CHART: Plane Accidents Are Remarkably Rare At Cruising Altitude
Transportation1 min read

vietnamese air force looks for malaysia 370

REUTERS/Nguyen Huy Kham

A Vietnam Air Force search and rescue aircraft An-26 on a mission to find the missing Malaysia Airlines flight MH370.

A Malaysia Airlines 777 jet with more than 200 people on board has been missing for four days, and now military officials say the plane turned off course, then flew at least 350 miles with its tracking systems turned off.

Part of the mystery is that air accidents are most common when the plane is taking off or landing - not steadily flying at 35,000 feet. But that's where Malaysia flight MH370 seems to have encountered trouble.
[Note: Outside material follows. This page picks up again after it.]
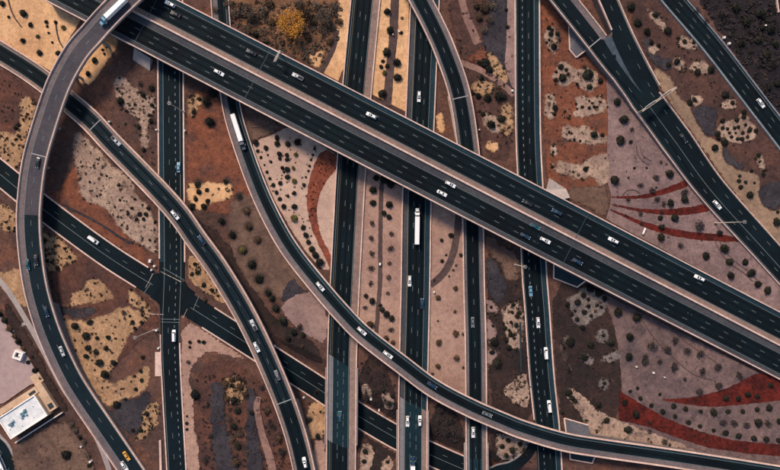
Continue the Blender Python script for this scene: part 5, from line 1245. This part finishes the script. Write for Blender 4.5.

This chart, from a Boeing report on worldwide commercial jet accidents between 1959 and 2012, shows how rare it is for a plane to suffer an accident while at cruising altitude. The report does not include accidents caused by natural causes, sabotage, military action, hijacking, or terrorism.

Even though planes spend about 57% of their time cruising, only 9% of fatal accidents happen during that phase of flight. Those accidents account for 18% of onboard fatalities, however - the seven accidents at cruise altitude included here led to 774 deaths.

For the report, Boeing used the International Civil Aviation Organization (ICAO) definition of an accident, an occurrence in which someone is fatally or seriously injured, the aircraft sustains damage, or the aircraft is missing or completely inaccessible.